Ocampo opts out of World Bank bid, backs Nigeria's Okonjo-Iweala
14 Apr 2012
Jose Antonio Ocampo, former finance minister of Colombia, has ended his bid to become World Bank president, leaving two candidates to challenge a US stranglehold on the multilateral development bank.
Ocampo said he hoped emerging-market nations would rally behind Nigerian finance minister Ngozi Okonjo-Iweala in a race that he said had turned highly political.
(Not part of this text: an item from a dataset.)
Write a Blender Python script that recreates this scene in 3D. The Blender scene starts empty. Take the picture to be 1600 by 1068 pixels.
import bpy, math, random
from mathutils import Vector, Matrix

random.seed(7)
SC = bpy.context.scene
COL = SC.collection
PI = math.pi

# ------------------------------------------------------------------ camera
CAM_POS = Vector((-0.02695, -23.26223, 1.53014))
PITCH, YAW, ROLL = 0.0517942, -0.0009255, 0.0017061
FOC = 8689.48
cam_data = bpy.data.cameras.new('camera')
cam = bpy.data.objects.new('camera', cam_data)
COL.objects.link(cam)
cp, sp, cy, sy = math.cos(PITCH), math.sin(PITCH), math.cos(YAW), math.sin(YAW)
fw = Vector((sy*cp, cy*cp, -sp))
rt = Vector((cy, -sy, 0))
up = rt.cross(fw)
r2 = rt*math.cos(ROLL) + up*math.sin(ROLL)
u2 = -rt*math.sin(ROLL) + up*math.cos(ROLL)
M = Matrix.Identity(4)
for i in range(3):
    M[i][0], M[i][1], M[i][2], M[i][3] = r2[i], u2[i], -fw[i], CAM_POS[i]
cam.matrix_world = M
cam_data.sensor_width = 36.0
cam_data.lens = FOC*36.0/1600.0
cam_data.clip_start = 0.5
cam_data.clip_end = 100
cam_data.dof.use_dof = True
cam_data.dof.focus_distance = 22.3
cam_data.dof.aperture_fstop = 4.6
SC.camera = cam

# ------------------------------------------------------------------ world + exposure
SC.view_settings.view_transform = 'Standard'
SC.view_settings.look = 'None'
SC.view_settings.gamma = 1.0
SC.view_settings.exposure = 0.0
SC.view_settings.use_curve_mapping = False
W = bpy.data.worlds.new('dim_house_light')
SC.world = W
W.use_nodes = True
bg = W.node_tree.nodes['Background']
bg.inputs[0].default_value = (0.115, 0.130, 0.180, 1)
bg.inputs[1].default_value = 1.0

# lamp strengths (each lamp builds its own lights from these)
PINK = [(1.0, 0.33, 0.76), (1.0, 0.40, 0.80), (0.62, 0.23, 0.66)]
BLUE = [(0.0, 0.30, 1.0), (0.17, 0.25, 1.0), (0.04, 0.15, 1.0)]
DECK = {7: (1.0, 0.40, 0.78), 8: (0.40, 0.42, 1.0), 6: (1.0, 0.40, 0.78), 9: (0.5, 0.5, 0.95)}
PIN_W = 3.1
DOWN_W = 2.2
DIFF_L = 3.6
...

The board of the World Bank will meet on Monday to decide which of the two candidates in the field – US nominee Jim Yong Kim, a Korean-American health expert or Nigerian Finance Minister Ngozi Okonjo-Iweala, to head the World bank after the term of the current managing director Robert Zoellick ends in June.
While the US nominee Jim Yong Kim looks almost certain to secure the winning vote, the campaign for the World Bank's 12th president would be unprecedented in the sense that it was the first real challenge to the West's dominance on the Bank's board.
Ocampo, who was nominated by Brazil, said he lacked the necessary support and that his candidacy had been "handicapped" by lack of support from his own country.
Colombia, instead, is focusing on a bid for the presidency of the International Labor Organisation (ILO), where it hopes to have greater chances of success.